Rock & roll-era music historians/critics would agree with us on that.
https://en.wikipedia.org/wiki/Rolling_Stone's_500_Greatest_Songs_of_All_Time
Likewise, I have a college-level textbook on R&R-era music history. Its chapter breakdown is as follows:
- Up to 1955: 1 chapter
- Remainder of the 1950s: 1 chapter
- 1960s: 5 chapters
- 1970s: 3 chapters
- 1980s: 2 chapters
- 1990s: 2 chapters
- 2000s: 1 chapter
The 1960s are simply the cultured choice.
Or one could argue based on that, the marketable choice.

If you ask a Conservatory student the entirety of important music is ten people from over three hundred years ago.

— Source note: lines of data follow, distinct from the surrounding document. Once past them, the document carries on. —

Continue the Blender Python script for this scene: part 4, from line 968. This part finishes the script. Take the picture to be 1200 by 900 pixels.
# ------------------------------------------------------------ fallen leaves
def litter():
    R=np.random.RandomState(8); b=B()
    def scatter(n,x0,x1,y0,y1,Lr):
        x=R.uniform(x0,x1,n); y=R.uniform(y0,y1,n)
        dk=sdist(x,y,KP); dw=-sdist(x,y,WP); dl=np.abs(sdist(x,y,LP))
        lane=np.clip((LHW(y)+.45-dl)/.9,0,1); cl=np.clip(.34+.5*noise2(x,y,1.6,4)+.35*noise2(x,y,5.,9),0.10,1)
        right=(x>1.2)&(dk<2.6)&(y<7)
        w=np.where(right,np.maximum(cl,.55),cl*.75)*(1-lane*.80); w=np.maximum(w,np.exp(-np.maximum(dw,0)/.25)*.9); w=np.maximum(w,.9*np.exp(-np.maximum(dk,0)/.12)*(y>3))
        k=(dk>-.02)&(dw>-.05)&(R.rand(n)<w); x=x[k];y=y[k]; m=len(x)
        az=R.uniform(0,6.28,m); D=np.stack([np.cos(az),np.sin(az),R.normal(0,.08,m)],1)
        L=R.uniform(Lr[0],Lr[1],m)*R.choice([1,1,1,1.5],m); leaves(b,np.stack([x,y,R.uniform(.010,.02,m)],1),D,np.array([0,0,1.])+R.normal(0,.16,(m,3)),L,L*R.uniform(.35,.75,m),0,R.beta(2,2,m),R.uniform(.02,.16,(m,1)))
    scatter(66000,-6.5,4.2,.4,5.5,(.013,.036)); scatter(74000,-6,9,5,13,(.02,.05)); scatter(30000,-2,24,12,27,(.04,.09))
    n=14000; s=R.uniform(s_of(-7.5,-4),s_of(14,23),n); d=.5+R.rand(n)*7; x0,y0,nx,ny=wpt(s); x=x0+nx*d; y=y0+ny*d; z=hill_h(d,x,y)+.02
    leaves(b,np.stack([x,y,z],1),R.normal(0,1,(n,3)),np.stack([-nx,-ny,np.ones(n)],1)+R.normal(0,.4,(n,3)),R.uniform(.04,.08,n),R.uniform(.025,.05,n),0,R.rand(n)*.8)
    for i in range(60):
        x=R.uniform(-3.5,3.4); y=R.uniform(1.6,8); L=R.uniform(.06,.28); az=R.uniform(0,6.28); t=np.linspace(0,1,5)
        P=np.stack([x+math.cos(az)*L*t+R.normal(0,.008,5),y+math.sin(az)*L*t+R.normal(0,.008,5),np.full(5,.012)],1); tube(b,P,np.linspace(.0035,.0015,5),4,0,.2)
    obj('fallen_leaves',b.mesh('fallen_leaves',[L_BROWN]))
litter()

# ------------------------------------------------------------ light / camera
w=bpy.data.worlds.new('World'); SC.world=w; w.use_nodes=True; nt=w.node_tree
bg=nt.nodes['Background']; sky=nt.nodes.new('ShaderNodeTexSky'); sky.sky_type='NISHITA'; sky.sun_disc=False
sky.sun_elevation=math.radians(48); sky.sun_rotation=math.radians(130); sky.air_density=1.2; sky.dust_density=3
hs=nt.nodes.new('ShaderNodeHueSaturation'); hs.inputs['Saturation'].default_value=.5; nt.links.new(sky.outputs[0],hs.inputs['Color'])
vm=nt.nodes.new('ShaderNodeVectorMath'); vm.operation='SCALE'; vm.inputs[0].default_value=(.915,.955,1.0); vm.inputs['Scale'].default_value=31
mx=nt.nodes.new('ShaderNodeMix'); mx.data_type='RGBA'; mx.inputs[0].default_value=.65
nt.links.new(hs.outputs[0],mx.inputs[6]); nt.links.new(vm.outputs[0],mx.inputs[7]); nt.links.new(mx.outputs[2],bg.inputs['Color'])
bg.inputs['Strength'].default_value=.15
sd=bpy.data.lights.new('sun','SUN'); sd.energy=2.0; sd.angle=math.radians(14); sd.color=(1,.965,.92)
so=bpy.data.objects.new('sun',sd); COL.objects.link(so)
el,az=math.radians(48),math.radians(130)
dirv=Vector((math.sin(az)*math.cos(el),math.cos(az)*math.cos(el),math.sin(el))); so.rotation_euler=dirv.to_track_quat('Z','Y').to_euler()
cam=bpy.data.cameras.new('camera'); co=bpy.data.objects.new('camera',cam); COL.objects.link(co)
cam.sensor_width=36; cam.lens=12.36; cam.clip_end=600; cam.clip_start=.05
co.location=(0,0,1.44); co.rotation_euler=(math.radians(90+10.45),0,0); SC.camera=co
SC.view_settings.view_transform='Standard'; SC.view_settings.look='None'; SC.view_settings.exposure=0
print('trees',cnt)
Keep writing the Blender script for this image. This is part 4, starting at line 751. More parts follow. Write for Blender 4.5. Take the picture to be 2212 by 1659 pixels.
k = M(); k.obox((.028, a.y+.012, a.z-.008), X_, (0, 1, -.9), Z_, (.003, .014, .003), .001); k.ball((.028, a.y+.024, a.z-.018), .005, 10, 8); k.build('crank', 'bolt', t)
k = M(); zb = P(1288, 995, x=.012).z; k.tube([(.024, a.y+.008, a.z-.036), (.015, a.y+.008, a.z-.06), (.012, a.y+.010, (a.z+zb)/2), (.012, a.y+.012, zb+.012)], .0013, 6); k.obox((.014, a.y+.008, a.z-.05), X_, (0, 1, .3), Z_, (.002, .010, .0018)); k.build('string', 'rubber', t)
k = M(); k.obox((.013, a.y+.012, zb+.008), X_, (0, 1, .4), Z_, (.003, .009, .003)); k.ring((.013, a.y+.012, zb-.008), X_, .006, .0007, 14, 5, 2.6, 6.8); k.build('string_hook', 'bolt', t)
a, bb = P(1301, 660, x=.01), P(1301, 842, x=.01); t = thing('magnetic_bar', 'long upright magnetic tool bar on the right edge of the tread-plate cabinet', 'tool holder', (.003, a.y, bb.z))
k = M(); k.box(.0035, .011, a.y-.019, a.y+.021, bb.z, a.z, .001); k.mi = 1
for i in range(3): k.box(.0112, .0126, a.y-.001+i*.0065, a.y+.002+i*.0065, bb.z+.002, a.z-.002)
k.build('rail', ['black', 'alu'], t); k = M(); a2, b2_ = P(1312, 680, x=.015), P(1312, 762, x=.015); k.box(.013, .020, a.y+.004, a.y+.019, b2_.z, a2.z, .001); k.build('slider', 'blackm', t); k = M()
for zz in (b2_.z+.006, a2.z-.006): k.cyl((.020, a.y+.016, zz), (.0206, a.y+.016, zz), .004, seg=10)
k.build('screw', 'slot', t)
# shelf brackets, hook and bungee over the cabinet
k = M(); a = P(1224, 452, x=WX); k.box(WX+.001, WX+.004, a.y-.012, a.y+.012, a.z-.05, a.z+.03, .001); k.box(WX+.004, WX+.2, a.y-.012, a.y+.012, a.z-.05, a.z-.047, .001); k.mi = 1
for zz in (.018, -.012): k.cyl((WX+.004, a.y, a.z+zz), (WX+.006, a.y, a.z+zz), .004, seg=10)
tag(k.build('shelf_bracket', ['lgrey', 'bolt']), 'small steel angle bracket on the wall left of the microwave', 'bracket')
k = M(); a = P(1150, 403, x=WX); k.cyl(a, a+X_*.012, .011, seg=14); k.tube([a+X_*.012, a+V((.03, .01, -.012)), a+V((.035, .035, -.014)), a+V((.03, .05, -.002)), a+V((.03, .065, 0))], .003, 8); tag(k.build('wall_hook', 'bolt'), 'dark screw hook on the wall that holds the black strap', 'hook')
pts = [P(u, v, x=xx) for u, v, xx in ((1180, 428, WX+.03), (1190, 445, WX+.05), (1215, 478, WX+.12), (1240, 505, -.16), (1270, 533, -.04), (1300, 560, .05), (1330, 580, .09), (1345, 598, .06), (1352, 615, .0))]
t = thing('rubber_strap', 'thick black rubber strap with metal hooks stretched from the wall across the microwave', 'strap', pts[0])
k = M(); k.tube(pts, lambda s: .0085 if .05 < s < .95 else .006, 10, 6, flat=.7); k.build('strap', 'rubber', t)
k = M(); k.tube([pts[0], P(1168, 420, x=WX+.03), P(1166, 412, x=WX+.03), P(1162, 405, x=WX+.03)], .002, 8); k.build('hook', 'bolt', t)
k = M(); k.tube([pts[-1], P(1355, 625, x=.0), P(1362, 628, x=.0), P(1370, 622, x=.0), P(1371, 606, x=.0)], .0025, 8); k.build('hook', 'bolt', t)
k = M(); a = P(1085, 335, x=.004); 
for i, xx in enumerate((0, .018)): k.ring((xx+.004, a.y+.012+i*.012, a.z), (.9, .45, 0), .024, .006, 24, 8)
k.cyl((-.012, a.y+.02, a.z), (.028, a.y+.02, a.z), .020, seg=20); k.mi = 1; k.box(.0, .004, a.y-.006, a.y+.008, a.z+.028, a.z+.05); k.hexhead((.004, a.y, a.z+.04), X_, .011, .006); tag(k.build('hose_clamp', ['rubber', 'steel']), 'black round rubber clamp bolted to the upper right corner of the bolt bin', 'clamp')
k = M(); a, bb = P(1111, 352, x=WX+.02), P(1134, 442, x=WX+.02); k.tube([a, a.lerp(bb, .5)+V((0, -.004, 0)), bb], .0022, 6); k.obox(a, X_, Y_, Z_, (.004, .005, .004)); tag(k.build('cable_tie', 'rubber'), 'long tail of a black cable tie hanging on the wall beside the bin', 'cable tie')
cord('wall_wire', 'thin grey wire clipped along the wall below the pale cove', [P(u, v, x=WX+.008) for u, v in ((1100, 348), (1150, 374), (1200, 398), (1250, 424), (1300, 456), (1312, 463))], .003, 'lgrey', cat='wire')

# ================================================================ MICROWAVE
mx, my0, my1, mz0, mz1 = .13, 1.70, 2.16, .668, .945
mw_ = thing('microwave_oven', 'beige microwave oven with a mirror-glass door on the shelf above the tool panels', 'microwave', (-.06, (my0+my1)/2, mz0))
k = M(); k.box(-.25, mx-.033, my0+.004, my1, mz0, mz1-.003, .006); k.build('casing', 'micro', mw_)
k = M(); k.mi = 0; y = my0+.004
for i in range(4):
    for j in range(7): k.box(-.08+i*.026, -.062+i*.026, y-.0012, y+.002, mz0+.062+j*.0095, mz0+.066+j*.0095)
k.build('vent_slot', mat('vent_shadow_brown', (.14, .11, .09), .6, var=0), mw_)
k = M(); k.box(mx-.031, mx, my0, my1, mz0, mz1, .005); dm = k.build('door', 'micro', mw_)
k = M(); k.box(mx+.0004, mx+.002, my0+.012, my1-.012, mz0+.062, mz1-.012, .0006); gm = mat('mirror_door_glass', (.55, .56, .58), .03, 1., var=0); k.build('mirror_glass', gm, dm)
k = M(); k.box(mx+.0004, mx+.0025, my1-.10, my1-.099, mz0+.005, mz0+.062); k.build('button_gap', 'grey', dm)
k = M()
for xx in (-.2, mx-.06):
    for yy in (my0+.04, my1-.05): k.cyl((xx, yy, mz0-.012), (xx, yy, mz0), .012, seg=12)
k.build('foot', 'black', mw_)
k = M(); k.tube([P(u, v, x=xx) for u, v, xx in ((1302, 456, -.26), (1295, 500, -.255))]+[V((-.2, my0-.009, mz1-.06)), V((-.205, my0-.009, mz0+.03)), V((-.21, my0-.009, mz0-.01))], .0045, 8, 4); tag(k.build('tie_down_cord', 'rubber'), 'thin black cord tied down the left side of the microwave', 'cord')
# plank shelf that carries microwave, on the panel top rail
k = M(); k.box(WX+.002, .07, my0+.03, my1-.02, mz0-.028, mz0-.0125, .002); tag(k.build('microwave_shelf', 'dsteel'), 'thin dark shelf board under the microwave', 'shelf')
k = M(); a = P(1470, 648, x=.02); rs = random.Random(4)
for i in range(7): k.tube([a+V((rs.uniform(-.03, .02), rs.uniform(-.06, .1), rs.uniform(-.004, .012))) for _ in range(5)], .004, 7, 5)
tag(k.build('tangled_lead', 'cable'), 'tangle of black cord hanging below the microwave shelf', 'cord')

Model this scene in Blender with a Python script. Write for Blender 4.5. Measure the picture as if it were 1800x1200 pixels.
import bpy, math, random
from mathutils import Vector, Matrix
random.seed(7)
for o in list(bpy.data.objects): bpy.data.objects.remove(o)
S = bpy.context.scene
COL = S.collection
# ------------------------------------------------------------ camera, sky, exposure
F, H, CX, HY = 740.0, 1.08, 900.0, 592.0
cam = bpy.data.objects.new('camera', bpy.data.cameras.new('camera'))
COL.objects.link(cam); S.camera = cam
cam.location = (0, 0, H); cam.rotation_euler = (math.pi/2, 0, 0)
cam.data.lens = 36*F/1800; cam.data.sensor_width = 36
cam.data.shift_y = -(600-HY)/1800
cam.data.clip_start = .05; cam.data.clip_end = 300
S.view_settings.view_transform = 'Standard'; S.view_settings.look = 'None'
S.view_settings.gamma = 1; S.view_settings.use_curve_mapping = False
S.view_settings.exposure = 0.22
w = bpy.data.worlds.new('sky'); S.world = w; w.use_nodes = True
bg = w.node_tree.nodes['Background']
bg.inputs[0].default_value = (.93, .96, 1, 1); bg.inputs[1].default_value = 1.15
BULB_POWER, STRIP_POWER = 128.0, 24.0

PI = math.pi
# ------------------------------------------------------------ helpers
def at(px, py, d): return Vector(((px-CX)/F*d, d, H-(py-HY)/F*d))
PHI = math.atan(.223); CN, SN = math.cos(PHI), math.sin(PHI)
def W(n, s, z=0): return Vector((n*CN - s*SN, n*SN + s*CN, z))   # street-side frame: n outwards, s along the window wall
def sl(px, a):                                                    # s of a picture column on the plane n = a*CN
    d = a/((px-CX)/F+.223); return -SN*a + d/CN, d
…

I think anyone who honestly says that 1960s music is that much better than all other pop/rock music just hasn't taken the time to fully explore all the niches that are around now. Also I would argue there is major Canon Bias, especially for music writers.
Yes, good music was centralized, popular, and playing on the radio in the late 60s, and since then popular music has gotten safer and more polished and good music has splintered into a thousand niches and subcultures. So 1960s is the music that's easiest to agree on. But it's not unquestionably the greatest decade, just the decade where discovering the best music requires the least work.
The de-facto Rock Canon we have now is no different from the Classical Canon. Not entirely inaccurate, but not complete, and causes a lot of bias and summary dismissal against anything not on the list.